* _Exercise requirements_:
Retype every line from the start of the data down to and including the line with "def PY(y): return (831.0 - y) * K". Skip the pictures.

* _Source data_:

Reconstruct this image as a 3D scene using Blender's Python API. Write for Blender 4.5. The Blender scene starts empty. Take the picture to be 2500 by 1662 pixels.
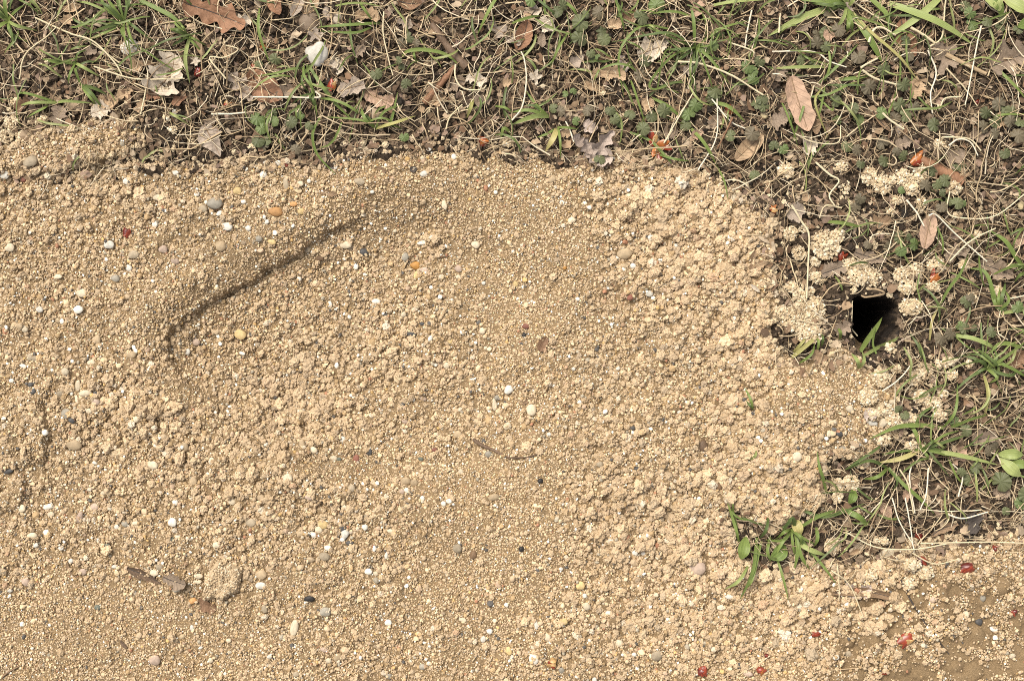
import bpy, math, random
import numpy as np
random.seed(7); RNG = np.random.default_rng(11)
R = math.radians
K = 0.0004                       # metres per photo pixel: the frame is one metre wide
SC = bpy.context.scene; COL = SC.collection
def PX(x): return (x - 1250.0) * K
def PY(y): return (831.0 - y) * K

# ---------------------------------------------------------------- camera, sky, sun, exposure
cd = bpy.data.cameras.new('camera'); cam = bpy.data.objects.new('camera', cd); COL.objects.link(cam)
cam.location = (0, 0, 1.389); cam.rotation_euler = (0, 0, 0)
cd.sensor_width = 36; cd.lens = 50; cd.clip_start = 0.02; cd.clip_end = 60
SC.camera = cam
SUN_EL, SUN_AZ = R(56), R(-40)    # azimuth from +Y (top of the photo), negative = to the left
w = bpy.data.worlds.new('World'); SC.world = w; w.use_nodes = True
nt = w.node_tree; nt.nodes.clear()
sky = nt.nodes.new('ShaderNodeTexSky'); sky.sky_type = 'NISHITA'; sky.sun_disc = False
sky.sun_elevation = SUN_EL; sky.sun_rotation = SUN_AZ; sky.dust_density = 4; sky.air_density = 1.0; sky.ozone_density = 1
hs = nt.nodes.new('ShaderNodeHueSaturation'); hs.inputs['Saturation'].default_value = 0.18
bg = nt.nodes.new('ShaderNodeBackground'); bg.inputs['Strength'].default_value = 0.11
wo = nt.nodes.new('ShaderNodeOutputWorld')
nt.links.new(sky.outputs[0], hs.inputs['Color']); nt.links.new(hs.outputs[0], bg.inputs[0]); nt.links.new(bg.outputs[0], wo.inputs[0])
sd_ = bpy.data.lights.new('sun', 'SUN'); sd_.energy = 2.2; sd_.angle = R(24); sd_.color = (1.0, 0.92, 0.78)
sun = bpy.data.objects.new('sun', sd_); COL.objects.link(sun)
from mathutils import Vector, Euler, Matrix, noise as mnoise
dirv = Vector((math.sin(SUN_AZ)*math.cos(SUN_EL), math.cos(SUN_AZ)*math.cos(SUN_EL), math.sin(SUN_EL)))
sun.rotation_euler = dirv.to_track_quat('Z', 'Y').to_euler()
vs = SC.view_settings
vs.view_transform = 'Standard'; vs.look = 'None'; vs.gamma = 1; vs.use_curve_mapping = False; vs.exposure = 0.7
SC.cycles.filter_width = 1.0; SC.cycles.use_denoising = False
SC.cycles.max_bounces = 6; SC.cycles.diffuse_bounces = 3

# ---------------------------------------------------------------- small numeric helpers
def hash2(ix, iy, seed):
    n = (ix.astype(np.int64)*374761393 + iy.astype(np.int64)*668265263 + seed*1442695041) & 0xffffffff
    n = ((n ^ (n >> 13)) * 1274126177) & 0xffffffff
    return ((n ^ (n >> 16)) & 0xffff) / 65535.0
def vn(x, y, s, seed):            # value noise, -1..1
    x = np.asarray(x, float)/s; y = np.asarray(y, float)/s
    ix = np.floor(x); iy = np.floor(y); fx = x-ix; fy = y-iy
    fx = fx*fx*(3-2*fx); fy = fy*fy*(3-2*fy); ix = ix.astype(np.int64); iy = iy.astype(np.int64)
    a = hash2(ix, iy, seed); b = hash2(ix+1, iy, seed); c = hash2(ix, iy+1, seed); d = hash2(ix+1, iy+1, seed)
    return ((a*(1-fx)+b*fx)*(1-fy) + (c*(1-fx)+d*fx)*fy)*2-1
def sstep(a, b, x):
    t = np.clip((x-a)/(b-a), 0, 1); return t*t*(3-2*t)
def seg_dist(X, Y, pts, closed):
    d = np.full(X.shape, 1e9); P = list(pts); n = len(P)
    for i in range(n if closed else n-1):
        (x0, y0), (x1, y1) = P[i], P[(i+1) % n]
        dx, dy = x1-x0, y1-y0; L = dx*dx+dy*dy+1e-9
        t = np.clip(((X-x0)*dx+(Y-y0)*dy)/L, 0, 1)
        d = np.minimum(d, (X-x0-t*dx)**2+(Y-y0-t*dy)**2)
    return np.sqrt(d)
def inside(X, Y, pts):
    r = np.zeros(X.shape, bool); n = len(pts)
    for i in range(n):
        (x0, y0), (x1, y1) = pts[i], pts[(i+1) % n]
        if y0 == y1: continue
        c = ((y0 > Y) != (y1 > Y)) & (X < (x1-x0)*(Y-y0)/(y1-y0)+x0)
        r ^= c
    return r
def sdist(X, Y, pts):
    d = seg_dist(X, Y, pts, True); return np.where(inside(X, Y, pts), d, -d)
def blob(x, y, cx, cy, rx, ry, a=0):
    c, s = math.cos(R(a)), math.sin(R(a)); u = (x-cx)*c+(y-cy)*s; v = -(x-cx)*s+(y-cy)*c
    return np.exp(-(u/rx)**2-(v/ry)**2)
def plateau(x, y, cx, cy, rx, ry, a=0, soft=.25):
    c, s = math.cos(R(a)), math.sin(R(a)); u = ((x-cx)*c+(y-cy)*s)/rx; v = (-(x-cx)*s+(y-cy)*c)/ry
    r = np.sqrt(u*u+v*v) + .18*vn(x, y, 28, 77)
    return 1-sstep(1-soft, 1+soft, r)

# ---------------------------------------------------------------- terrain height fields (photo pixels)
G = 4.0; X0, X1, Y0, Y1 = -420, 2920, -360, 2020
gx = np.arange(X0, X1+1, G); gy = np.arange(Y0, Y1+1, G); GX, GY = np.meshgrid(gx, gy)
SAND = [(-900,450),(0,438),(120,432),(260,424),(330,412),(420,406),(500,412),(600,398),(700,398),(800,392),(900,380),(1000,362),(1060,358),(1150,372),(1230,384),(1320,380),(1400,392),(1500,396),(1560,404),(1640,408),(1710,422),(1750,462),(1790,486),(1840,520),(1880,575),(1866,640),(1876,700),(1884,740),(1870,800),(1870,850),(1900,886),(1945,905),(1990,895),(2035,868),(2095,880),(2150,905),(2172,945),(2182,1000),(2186,1045),(2140,1085),(2060,1100),(2005,1118),(1998,1175),(1985,1235),(1945,1262),(1885,1275),(1820,1245),(1768,1228),(1772,1290),(1800,1370),(1850,1412),(1930,1400),(2010,1378),(2080,1385),(2150,1380),(2230,1350),(2330,1325),(2420,1312),(2500,1318),(3400,1330),(3400,3200),(-900,3200)]
PATCH = [(-40,420),(20,375),(90,348),(160,322),(250,308),(320,312),(345,340),(300,368),(220,392),(110,418),(40,430)]
DIP = [(398,832),(420,795),(480,742),(560,706),(680,640),(800,566),(900,520),(1040,500),(1200,560),(1330,690),(1320,850),(1380,960),(1340,1060),(1250,1115),(1120,1165),(1000,1180),(880,1165),(770,1130),(690,1090),(600,1062),(530,1010),(450,935),(405,880)]
HOLE = [(2080,735),(2092,722),(2118,726),(2148,722),(2178,730),(2194,752),(2186,775),(2192,800),(2170,822),(2160,850),(2120,868),(2096,862),(2086,835),(2080,790)]
sdS = sdist(GX, GY, SAND) + 12*vn(GX, GY, 45, 1) + 7*vn(GX, GY, 16, 2)
sdP = sdist(GX, GY, PATCH) + 9*vn(GX, GY, 30, 3) + 6*vn(GX, GY, 12, 4)
sdD = sdist(GX, GY, DIP) + 6*vn(GX, GY, 40, 5) + 4*vn(GX, GY, 14, 6)
sdH = sdist(GX, GY, HOLE)
sdA = np.maximum(sdS, sdP)
rough = 0.22 + .75*blob(GX,GY,1700,620,190,200) + .75*blob(GX,GY,1560,1280,260,110,12) + .55*blob(GX,GY,330,1010,170,150) + .6*blob(GX,GY,690,1040,160,110) \
  + .7*blob(GX,GY,1880,1130,150,160) + .5*blob(GX,GY,1500,470,260,60) + .6*blob(GX,GY,2050,1480,260,150) + .35*blob(GX,GY,700,1230,300,80) + .4*blob(GX,GY,1800,880,90,190) \
  + .35*blob(GX,GY,900,880,260,160) + .3*blob(GX,GY,1500,1010,130,140) + .3*blob(GX,GY,250,480,250,70) + .35*blob(GX,GY,1550,1540,300,80)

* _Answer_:
Reconstruct this image as a 3D scene using Blender's Python API. Write for Blender 4.5. The Blender scene starts empty. Take the picture to be 2500 by 1662 pixels.
import bpy, math, random
import numpy as np
random.seed(7); RNG = np.random.default_rng(11)
R = math.radians
K = 0.0004                       # metres per photo pixel: the frame is one metre wide
SC = bpy.context.scene; COL = SC.collection
def PX(x): return (x - 1250.0) * K
def PY(y): return (831.0 - y) * K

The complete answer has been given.